Installed Base Profit
Key insight: Customers who already use your products are a great market for upgrades, add-ons, related products, and so on.
Explanation: One particularly effective business model is to sell products at a low profit margin, then sell add-ons, consumables, upgrades, support plans, and so on at a higher profit margins. Examples of this model include printers (low margin, but ink is high margin), Amazon Kindle (no margin, but ebooks have good margins), and cars (lower margin, but dealer maintenance services are high margin).
Specialty Product Profit
Key insight: Specialty products usually earn much higher margins that commodity products (although not for long).
Explanation: Unique products that serve a small niche can make a ton of money, especially in the absence of competition. However, as the specialty products become more common and more commoditized, their profit margins drop dramatically – an event that companies need to plan for. A lot of recent SaaS services, which are becoming more and more specialized, are good examples of this model. There are now CRM programs designed for dentists, cloud-based auditing tools for CPAs, and the like.
Local Leadership Profit
Key insight: Having a near-monopoly is one geographic area can be more profitable than owning a small piece of the market across many locales.
Explanation: This is the playbook for a lot of on-demand startups like Uber. If you’re competing with a lot of companies for the same location, profits plummet (or go negative). On the other hand, if you have a monopoly on a location, you can enjoy high profit margins while your competitors struggle to get even a small foothold.

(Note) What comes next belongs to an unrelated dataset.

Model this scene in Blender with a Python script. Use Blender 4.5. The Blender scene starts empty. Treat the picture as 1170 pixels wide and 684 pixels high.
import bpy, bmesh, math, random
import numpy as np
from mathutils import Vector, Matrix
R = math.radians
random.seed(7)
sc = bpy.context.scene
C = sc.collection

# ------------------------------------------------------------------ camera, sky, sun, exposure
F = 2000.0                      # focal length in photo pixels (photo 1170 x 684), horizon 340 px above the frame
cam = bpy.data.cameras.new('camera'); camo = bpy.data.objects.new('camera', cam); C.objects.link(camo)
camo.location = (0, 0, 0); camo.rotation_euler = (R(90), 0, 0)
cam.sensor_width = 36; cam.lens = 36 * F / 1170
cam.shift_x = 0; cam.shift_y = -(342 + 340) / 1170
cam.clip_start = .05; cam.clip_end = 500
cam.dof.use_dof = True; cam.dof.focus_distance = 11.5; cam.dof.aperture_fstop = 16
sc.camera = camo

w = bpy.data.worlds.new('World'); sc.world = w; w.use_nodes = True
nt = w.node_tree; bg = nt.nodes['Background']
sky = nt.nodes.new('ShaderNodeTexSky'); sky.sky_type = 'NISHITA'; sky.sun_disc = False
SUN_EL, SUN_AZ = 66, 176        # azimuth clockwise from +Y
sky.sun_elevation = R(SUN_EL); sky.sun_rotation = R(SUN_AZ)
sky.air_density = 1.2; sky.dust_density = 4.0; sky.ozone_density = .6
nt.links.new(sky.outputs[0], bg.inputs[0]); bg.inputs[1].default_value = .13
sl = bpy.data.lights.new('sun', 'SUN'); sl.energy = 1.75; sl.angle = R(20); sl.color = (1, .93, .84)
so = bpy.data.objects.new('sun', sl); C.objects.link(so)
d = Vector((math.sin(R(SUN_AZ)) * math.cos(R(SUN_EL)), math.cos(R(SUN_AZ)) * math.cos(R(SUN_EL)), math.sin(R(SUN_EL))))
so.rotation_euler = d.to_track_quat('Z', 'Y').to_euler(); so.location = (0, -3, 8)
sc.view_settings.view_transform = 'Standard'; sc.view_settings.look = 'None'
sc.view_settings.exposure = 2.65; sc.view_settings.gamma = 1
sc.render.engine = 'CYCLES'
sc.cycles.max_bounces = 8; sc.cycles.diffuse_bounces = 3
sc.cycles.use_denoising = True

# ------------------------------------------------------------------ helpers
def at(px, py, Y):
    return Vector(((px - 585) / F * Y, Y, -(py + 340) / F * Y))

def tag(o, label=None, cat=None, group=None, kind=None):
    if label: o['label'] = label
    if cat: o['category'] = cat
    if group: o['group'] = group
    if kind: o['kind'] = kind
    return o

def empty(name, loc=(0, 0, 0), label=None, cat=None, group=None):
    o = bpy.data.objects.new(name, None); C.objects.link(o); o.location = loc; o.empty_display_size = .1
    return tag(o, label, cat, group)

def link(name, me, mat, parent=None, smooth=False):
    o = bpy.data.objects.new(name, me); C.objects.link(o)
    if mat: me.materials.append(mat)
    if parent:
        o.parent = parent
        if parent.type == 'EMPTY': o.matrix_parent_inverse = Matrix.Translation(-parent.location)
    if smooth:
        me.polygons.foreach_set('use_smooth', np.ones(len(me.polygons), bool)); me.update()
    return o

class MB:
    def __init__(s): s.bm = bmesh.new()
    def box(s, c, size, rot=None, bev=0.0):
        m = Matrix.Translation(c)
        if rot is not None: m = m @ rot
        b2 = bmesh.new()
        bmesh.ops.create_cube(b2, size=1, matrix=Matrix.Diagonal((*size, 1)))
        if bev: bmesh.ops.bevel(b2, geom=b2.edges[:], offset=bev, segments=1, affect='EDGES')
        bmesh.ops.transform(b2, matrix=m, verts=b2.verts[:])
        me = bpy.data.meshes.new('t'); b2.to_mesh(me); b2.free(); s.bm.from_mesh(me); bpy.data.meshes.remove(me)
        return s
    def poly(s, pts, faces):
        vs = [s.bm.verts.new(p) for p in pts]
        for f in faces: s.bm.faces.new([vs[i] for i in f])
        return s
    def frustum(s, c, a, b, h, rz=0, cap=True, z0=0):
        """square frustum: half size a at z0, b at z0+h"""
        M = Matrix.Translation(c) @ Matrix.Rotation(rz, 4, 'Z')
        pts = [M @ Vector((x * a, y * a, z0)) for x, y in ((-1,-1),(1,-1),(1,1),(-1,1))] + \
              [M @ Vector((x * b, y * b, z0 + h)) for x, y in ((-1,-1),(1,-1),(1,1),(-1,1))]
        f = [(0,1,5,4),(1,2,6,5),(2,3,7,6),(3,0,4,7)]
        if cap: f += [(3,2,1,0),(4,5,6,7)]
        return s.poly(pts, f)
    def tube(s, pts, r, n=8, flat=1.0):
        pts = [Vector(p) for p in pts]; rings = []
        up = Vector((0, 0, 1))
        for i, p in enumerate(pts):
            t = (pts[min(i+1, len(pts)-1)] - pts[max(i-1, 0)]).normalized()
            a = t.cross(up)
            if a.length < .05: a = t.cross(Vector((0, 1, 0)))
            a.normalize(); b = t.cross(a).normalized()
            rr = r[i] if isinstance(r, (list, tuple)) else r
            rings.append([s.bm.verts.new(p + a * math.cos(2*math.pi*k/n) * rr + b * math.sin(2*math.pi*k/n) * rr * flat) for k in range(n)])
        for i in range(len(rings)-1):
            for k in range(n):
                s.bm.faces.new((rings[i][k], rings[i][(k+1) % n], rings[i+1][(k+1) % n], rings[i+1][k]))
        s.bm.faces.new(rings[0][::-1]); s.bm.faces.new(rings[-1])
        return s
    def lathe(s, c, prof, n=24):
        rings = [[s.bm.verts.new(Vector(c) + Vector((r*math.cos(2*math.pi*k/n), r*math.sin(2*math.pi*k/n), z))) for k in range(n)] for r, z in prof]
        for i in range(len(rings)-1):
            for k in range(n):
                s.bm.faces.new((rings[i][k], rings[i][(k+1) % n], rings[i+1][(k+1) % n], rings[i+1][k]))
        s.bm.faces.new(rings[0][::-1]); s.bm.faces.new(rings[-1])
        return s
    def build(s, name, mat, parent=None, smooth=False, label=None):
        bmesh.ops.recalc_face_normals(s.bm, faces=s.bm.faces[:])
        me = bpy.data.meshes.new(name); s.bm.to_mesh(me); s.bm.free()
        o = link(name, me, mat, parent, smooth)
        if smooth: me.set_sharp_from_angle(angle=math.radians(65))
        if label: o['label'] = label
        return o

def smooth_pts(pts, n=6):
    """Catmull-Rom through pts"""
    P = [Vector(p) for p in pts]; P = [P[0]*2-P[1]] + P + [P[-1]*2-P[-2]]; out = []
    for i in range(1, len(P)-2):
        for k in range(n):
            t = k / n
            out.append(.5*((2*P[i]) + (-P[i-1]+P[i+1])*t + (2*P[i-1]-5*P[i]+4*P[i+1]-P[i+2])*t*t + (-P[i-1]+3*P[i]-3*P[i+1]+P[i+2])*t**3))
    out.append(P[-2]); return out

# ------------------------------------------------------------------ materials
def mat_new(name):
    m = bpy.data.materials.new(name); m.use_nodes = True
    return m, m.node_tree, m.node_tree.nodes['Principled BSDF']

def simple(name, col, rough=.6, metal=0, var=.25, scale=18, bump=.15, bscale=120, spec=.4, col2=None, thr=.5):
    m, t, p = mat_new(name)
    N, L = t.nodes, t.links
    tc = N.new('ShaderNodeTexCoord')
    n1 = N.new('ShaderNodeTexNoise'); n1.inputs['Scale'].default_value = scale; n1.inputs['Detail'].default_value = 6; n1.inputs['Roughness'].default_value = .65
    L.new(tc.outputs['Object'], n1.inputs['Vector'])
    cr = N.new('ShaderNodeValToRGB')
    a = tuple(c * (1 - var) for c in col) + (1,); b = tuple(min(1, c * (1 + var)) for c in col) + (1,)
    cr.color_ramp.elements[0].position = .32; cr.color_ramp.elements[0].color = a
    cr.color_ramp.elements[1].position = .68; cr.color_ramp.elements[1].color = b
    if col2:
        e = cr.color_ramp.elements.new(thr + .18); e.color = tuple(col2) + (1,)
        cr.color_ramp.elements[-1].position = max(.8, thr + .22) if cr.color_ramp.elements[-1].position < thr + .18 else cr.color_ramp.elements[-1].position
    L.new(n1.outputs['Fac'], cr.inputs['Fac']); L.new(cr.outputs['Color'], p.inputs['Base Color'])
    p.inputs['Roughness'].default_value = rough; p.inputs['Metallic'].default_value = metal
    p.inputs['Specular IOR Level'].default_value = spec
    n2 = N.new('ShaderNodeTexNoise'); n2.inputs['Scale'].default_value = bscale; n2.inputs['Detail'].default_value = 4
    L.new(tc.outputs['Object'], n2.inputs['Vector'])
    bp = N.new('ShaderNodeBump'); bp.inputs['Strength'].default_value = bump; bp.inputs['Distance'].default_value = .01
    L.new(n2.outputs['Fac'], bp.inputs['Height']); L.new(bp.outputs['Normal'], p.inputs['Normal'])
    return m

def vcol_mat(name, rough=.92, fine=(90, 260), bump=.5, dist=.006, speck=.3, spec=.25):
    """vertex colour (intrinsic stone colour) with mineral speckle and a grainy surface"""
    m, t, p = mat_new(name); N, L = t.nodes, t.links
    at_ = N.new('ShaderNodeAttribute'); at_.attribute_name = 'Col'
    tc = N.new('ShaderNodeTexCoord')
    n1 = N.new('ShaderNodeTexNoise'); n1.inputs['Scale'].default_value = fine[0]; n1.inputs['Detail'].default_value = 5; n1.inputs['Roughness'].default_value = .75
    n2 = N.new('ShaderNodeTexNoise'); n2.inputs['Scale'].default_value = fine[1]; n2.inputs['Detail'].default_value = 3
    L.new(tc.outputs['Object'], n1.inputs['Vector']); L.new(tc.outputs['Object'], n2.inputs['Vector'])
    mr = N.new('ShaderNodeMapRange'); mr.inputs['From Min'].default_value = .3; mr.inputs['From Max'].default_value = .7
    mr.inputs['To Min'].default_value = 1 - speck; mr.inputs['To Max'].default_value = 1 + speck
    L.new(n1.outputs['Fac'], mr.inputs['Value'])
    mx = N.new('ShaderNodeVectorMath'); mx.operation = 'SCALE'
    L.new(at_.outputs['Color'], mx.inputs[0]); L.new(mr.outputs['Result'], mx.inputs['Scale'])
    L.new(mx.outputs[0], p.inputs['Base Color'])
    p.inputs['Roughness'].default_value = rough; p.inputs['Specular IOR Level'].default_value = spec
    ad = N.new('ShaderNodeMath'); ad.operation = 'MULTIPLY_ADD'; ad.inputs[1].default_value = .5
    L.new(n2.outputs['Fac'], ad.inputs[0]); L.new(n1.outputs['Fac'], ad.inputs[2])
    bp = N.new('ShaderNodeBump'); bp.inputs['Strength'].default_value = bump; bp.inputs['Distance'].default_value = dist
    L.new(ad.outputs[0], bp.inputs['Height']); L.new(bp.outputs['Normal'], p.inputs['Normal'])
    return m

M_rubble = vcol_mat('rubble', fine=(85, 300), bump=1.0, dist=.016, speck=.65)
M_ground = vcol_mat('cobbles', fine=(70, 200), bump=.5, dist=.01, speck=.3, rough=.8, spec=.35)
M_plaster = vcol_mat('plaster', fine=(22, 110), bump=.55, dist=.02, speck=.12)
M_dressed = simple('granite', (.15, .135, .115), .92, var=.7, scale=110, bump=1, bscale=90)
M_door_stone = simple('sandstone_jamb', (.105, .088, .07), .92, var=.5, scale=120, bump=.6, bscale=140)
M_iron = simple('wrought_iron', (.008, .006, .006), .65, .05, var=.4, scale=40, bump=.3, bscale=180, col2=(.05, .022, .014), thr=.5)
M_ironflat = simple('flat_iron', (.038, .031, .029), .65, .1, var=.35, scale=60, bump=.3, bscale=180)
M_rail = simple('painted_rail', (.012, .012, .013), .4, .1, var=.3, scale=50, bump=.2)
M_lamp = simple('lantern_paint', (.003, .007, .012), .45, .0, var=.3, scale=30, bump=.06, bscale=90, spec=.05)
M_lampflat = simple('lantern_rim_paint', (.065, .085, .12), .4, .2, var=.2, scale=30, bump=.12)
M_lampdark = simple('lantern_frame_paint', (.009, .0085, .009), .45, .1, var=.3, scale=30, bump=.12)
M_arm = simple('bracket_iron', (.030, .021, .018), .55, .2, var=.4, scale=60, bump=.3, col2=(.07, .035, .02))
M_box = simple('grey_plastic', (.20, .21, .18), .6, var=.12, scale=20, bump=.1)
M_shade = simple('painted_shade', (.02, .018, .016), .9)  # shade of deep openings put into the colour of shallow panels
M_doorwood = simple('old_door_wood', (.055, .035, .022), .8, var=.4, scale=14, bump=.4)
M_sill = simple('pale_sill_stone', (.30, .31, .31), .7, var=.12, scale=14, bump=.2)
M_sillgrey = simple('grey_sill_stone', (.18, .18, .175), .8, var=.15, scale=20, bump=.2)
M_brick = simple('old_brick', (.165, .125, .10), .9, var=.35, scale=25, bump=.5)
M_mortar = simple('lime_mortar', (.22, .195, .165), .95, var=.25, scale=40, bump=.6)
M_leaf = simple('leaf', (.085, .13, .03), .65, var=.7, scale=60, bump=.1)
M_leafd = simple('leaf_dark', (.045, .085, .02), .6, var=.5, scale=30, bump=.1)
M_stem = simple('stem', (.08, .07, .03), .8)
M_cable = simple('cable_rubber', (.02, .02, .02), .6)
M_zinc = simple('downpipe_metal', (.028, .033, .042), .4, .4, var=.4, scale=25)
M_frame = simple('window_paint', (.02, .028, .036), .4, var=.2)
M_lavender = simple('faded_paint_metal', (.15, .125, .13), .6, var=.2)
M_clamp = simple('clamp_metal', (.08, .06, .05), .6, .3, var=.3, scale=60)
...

Relative Market Share Profit
Key insight: The higher your market share, the more advantages you have in terms of cost structure, distribution, marketing cost per unit, R&D cost per unit, and so on.
Explanation: The biggest player in the market can spread their fixed costs across many more units, which provides the flexibility to decrease prices or increase advertising spend or take other actions that make it even harder for others to compete. Companies that understand the importance of relative market share do whatever it takes to become #1. Think Uber vs. Lyft as a great recent example.
Another advantage of higher market share is that you can accumulate more data, which increases competitive barriers. For companies like Yelp (business review data), LinkedIn (professional network data), and Google (search query data), the ability to learn from more data makes it next to impossible for someone to compete, even if they have a better fundamental product. For example, someone who makes a better version of LinkedIn will still struggle to get anywhere because LinkedIn has so much more data about what kind of job recommendations people respond to, how to find colleagues that someone might know, how people in different companies are connected, and so on.
[Data network effects are a key reason for my fund, Susa Ventures, having a strong focus on companies accumulating valuable datasets.]
I think that the best way to use The Art of Profitability is to try applying different models to your own business and see if any of them could fit. Is there a core asset you can repackage into different products? Do customers have different price sensitivities for your product in different markets? Can you sell your product as part of a pre-assembled bundle to save your customers from integration headaches? And so on.